Cynthia Huntington
Cynthia Huntington was born in Meadville, Pennsylvania. She earned a BA at Michigan State University and an MA from the Bread Loaf School of English at Middlebury College. She is the author of several collections of poetry, including Fire Muse: Poems from the Salt House (2016); Heavenly Bodies (2012), which was nominated for a National Book Award; Levis Prize-winner The Radiant (2003); We Have Gone to the Beach (1996), which won the Beatrice Hawley Award and the Jane Kenyon Award; and The Fish-Wife (1985); as well as the nonfiction prose volume The Salt House (1998).

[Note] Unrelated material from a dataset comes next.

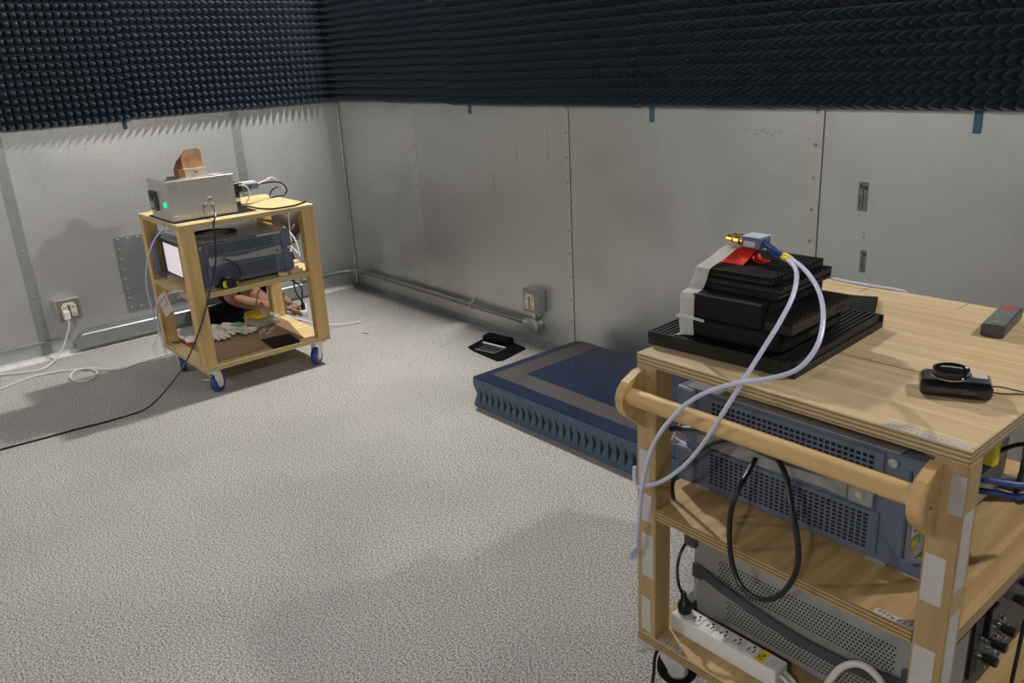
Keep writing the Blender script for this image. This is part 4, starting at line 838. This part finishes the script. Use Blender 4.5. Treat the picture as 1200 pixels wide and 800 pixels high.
bm = B(); tube(bm, [(1.175, -1.30 + 0.045, zs + 0.004), (1.182, -1.235, zs + 0.03), (1.18, -1.225, zs + 0.06), (1.175, -1.245, zs + 0.10), (1.172, -1.275, zs + 0.125), (1.17, -1.29, zs + 0.13)], 0.0042); tag(new('black_cable', bm, 'black', None, smooth=True), 'short black lead curving up beside the tape measure', 'cable')
for k, (cx, cy, rz, lx_, ly_, z_) in enumerate(((1.155, -0.962, 0.2, 0.06, 0.065, 0.0), (1.145, -0.958, -0.2, 0.06, 0.065, 0.0145), (1.14, -0.958, 0.45, 0.045, 0.07, 0.0290), (1.165, -1.02, 0.9, 0.05, 0.035, 0.0))):
    t = tag(part('wood_offcut', None, 'offcut', (-lx_, lx_, -ly_ / 2, ly_ / 2, 0, 0.014) if k < 3 else (-0.02, 0.02, -0.012, 0.012, 0, 0.012)), ('lowest pale wood offcut stacked on the right of the far cart shelf', 'middle pale wood offcut of the little stack on the far cart shelf', 'topmost pale wood offcut of the little stack on the far cart shelf', 'tiny wood offcut lying alone beside the instrument on the far cart shelf')[k], 'wood', 'wood offcuts on the far cart shelf')
    t.location = (cx - (0.05 if k < 3 else 0), cy, zs + z_ + 0.0001); t.rotation_euler = (0, 0, rz)
for k, pts in enumerate(([(0.80, -0.965, 0.66), (0.86, -0.93, 0.675), (0.93, -0.90, 0.66), (1.0, -0.87, 0.60), (1.05, -0.875, 0.53), (1.06, -0.88, 0.515)], [(0.82, -0.955, 0.67), (0.90, -0.925, 0.67), (0.98, -0.89, 0.62), (1.0, -0.88, 0.56)], [(0.80, -0.96, 0.60), (0.88, -0.91, 0.595), (0.98, -0.87, 0.54), (1.02, -0.87, 0.52)])):
    bm = B(); tube(bm, pts, 0.0045); tag(new('white_cable', bm, 'white_cable', None, smooth=True), ('uppermost white cable behind the far cart instrument', 'second white cable behind the far cart instrument', 'lowest white cable behind the far cart instrument')[k], 'cable')
tag(part('white_adapter', None, 'white', (0.66, 0.69, -0.895, -0.872, 0.62, 0.70), bev=0.003), 'white adapter strapped to the rear right post of the far cart', 'adapter')
# base items
zb0 = LZB + 0.022 + 0.0002
bm = B(); prism(bm, [(0.735, -1.40), (1.16, -1.40), (1.155, -0.96), (0.83, -0.885), (0.735, -0.89)], 2, zb0, zb0 + 0.0025)
tag(new('hardboard_sheet', bm, 'hardboard'), 'brown hardboard sheet lying on the base of the far cart', 'board')
zb1 = zb0 + 0.0028
bm = B(); prism(bm, [(1.035, -1.12), (1.19, -1.135), (1.202, -1.003), (1.05, -0.985)], 2, zb1, zb1 + 0.006)
tag(new('black_pad', bm, 'black_soft'), 'square black pad near the front edge of the far cart base', 'pad')
t = thing('clear_box', 'flat cloudy plastic box under the yellow reel', 'box', (0.76, -0.988, zb1), math.radians(4))
part('box_base', t, 'clearbox', (-0.068, 0.068, -0.068, 0.068, 0.0001, 0.026), bev=0.004, local=True); part('box_lid', t, 'clearbox', (-0.070, 0.070, -0.070, 0.070, 0.0262, 0.036), bev=0.003, local=True)
part('catch', t, 'steel', (0.0701, 0.074, 0.02, 0.035, 0.018, 0.03), local=True); part('catch', t, 'steel', (0.0701, 0.074, 0.045, 0.058, 0.018, 0.03), local=True)
t = thing('yellow_reel', 'yellow reel dish with a white label standing on the cloudy box', 'reel', (0.748, -1.004, zb1 + 0.0364))
bm = B(); lathe(bm, (0.748, -1.004, zb1 + 0.0366), (0, 0, 1), [(0.052, 0), (0.062, 0.002), (0.066, 0.018), (0.063, 0.018), (0.058, 0.006), (0.03, 0.005)], 28); new('dish', bm, 'yellow', t, smooth=True)
bm = B(); ribbon(bm, [(0.808, -0.985, zb1 + 0.042), (0.804, -0.985, zb1 + 0.058), (0.788, -0.985, zb1 + 0.075), (0.768, -0.982, zb1 + 0.082)], (0.0, 0.017, 0.0), 0.0006); new('label', bm, 'paper', t)
# cotton gloves: palm and five fingers grown from one skeleton
def glove(label, cx, cy, z0, rz, flip, green=False):
    t = thing('work_glove', label, 'glove', (cx, cy, z0), rz, 'cotton gloves on the far cart')
    bm = B(); f = -1 if flip else 1
    def limb(a, b, r0, r1):
        a, b = Vector(a), Vector(b); m_ = (a + b) / 2 + Vector((0, 0, 0.004)); tube(bm, [a, m_, b], lambda s: r0 + (r1 - r0) * s if s < 0.9 else (r0 + (r1 - r0) * s) * 0.75, 8, 4)
    limb((-0.10, 0, 0.020), (-0.03, 0, 0.020), 0.034, 0.030); limb((-0.05, 0.0, 0.020), (0.03, 0.0, 0.019), 0.034, 0.038)
    for i, (dy, ln_) in enumerate(((-0.028, 0.055), (-0.009, 0.068), (0.011, 0.064), (0.030, 0.048))): limb((0.015, f * dy * 0.9, 0.017), (0.03 + ln_, f * dy * 1.4, 0.0125), 0.0125, 0.0105)
    limb((-0.03, f * -0.025, 0.018), (0.03, f * -0.066, 0.0135), 0.014, 0.011)
    for v in bm.verts: v.co.z = 0.0005 + max(v.co.z, 0.0) * (0.62 if v.co.x > -0.02 else 0.7)
    g_ = new('glove_body', bm, 'glove', t, smooth=True, local=True)
    md_ = g_.modifiers.new('remesh', 'REMESH'); md_.mode = 'VOXEL'; md_.voxel_size = 0.0035; md_.use_smooth_shade = True
    if green:
        bm = B(); ribbon(bm, [(-0.035, 0.0, 0.0385), (0.0, 0.0, 0.0395), (0.028, 0.0, 0.0372)], (0, 0.024, 0), 0.0008); new('green_print', bm, 'green', t, local=True)
    return t
glove('white cotton work glove with a green printed patch, on the far cart base', 0.81, -1.135, zb1, math.radians(24), False, True)
glove('white cotton work glove without print lying behind the post, on the far cart base', 0.80, -1.238, zb1, math.radians(-10), True)
t = thing('clear_clip', 'small clear plastic clips beside the black pad', 'clip', (0.955, -1.05, zb1))
for (yy, r) in ((-1.078, 0.011), (-1.03, 0.010)):
    bm = B(); tube(bm, [(0.955 + r * math.cos(a), yy + 1.4 * r * math.sin(a), zb1 + 0.0035 + 0.012 * (1 + math.sin(a))) for a in [k * PI / 5 for k in range(10)]], 0.0026, 6); new('loop', bm, 'bag', t, smooth=True)
bm = B(); tube(bm, [(0.955, -1.068, zb1 + 0.003), (0.962, -1.052, zb1 + 0.004), (0.955, -1.036, zb1 + 0.003)], 0.003, 6); new('bar', bm, 'bag', t, smooth=True)
t = thing('tape_roll', 'small white and red roll beside the front left post of the far cart', 'roll', (0.80, -1.372, zb1))
bm = B(); lathe(bm, (0.80, -1.372, zb1 + 0.0001), (0, 0, 1), [(0.027, 0), (0.028, 0.002), (0.028, 0.012)], 20); new('red_base', bm, 'red', t, smooth=True)
bm = B(); lathe(bm, (0.80, -1.372, zb1 + 0.0123), (0, 0, 1), [(0.0275, 0), (0.0275, 0.012), (0.021, 0.021), (0.008, 0.024)], 20); new('white_cap', bm, 'white', t, smooth=True)
bm = B(); tube(bm, [(0.77, -1.385, zb1 + 0.004), (0.735, -1.395, zb1 + 0.006), (0.702, -1.40, zb1 + 0.014), (0.695, -1.425, zb1 + 0.014), (0.715, -1.438, zb1 + 0.006), (0.745, -1.425, zb1 + 0.004), (0.77, -1.40, zb1 + 0.010), (0.785, -1.40, zb1 + 0.004)], 0.0036); tag(new('red_wire', bm, 'darkred', None, smooth=True), 'dark red wire loop on the base of the far cart', 'wire')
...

Huntington’s free verse poems often examine the bare mind, restlessly turning the form of the individual against both built and natural environments, mapping both threat and respite against a shifting screen of personal memory. Introducing her early work in a 1993 issue of the Boston Review, poet Donald Hall describes Huntington’s work as “ poetry of the intellect laid out in brawny unpredictable style,” observing, “Cynthia Huntington writes poems by the sentence, punctuated by the line, and by a vocabulary of nice distinctions. Hers is a poetry of wit, surprise, observation, and exemplary intelligence.” In a note for the online journal Anti-, Huntington states, “I am against the idea that poetry should be uplifting, and darkness dispelled. Stairs go both up and down without ever moving.”
Her honors include grants from the National Endowment for the Arts, the New Hampshire State Council on the Arts, and the Massachusetts Cultural Council. Former poet laureate of New Hampshire, Huntington has also chaired the poetry jury for the 2006 Pulitzer Prize in Poetry. She is a professor of English and creative writing at Dartmouth College.